Tuesday, December 1, 2020
Album Review: Josephine Foster - No Harm Done
Josephine Foster is a Colorado-born, country-folk singer and songwriter who credits the origins of her sound to a nuptial arrangement between tin-pan alley and rock ‘n roll. Getting her start in the early 2000’s she has since relocated to Spain, which has dramatically effected the style and subject matter of her songs. But for No Harm Done, Josephine has returned to the US to work with guitar wizard and fellow traveler Matthew Schneider. No Harm Done is an incredibly spacious and warm sounding country album that focuses on themes of devotion, cut with a piercing wit and a patina of the absurd. The more traditional country tracks are front-loaded here, with the aching lilt of “Freemason Drag” and the dusky trot and breathy sigh of “The Wheel of Fortune" starting things off. The latter of which tells the tale of a former rambler, who tumbled his last dune many a year ago, finally finding peace and tranquility in domesticity with his lover. It is also the track whose lyrics the album takes its name from. The variety of moods and styles on No Harm Done is one of the album's defining features, with dusty blues serving as a reference point for album highlight “Sure Am Devlish,” an ambling number with a confessional quality that clears the regrets off your mind like the wind can clear a picnic if it catches the tablecloth under the afternoons spread just right.
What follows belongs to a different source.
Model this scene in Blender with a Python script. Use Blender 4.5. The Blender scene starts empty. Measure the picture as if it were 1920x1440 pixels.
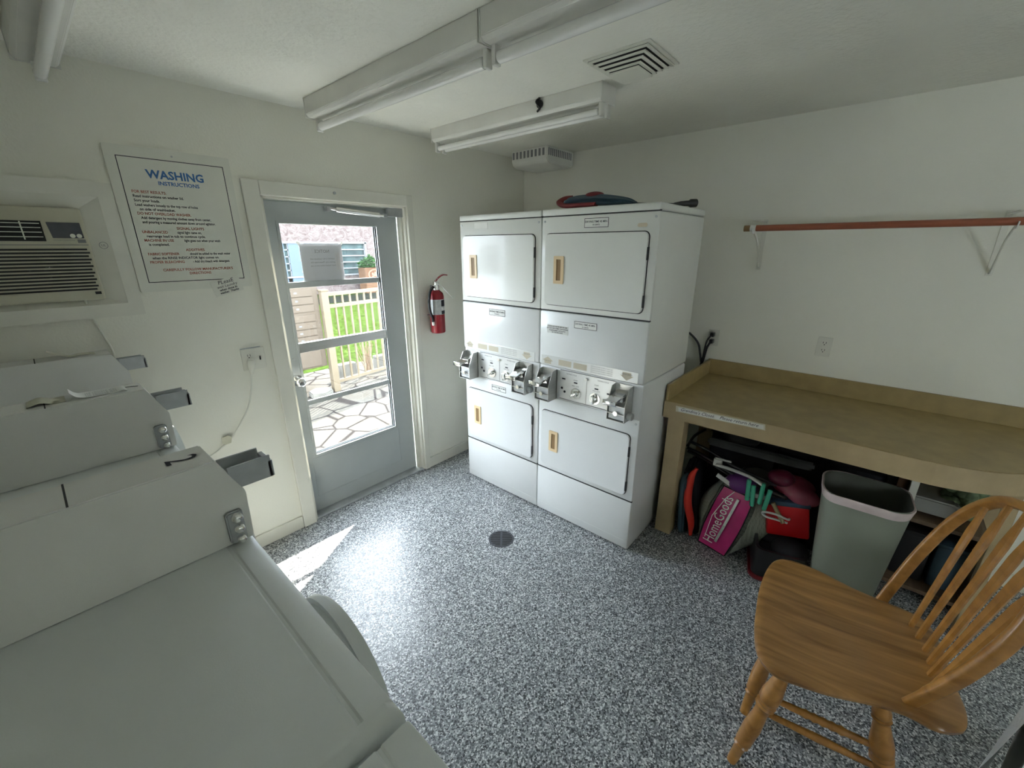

The meandering pace of "Devlish" is matched by the strumming, horsebacked sway of “How Come Honeycomb,” but the similarities between the two tracks end there, as a tinny ragtime guitar and bumbling bassline guide a high, dry, and wry vocal melody of "Honeycomb" down a center staircase of creaky chords and befuddled piano keys. There isn't much about No Harm Done that won't make you feel like you've dropped in on a familiar place, one that is not quite home, but will do for now.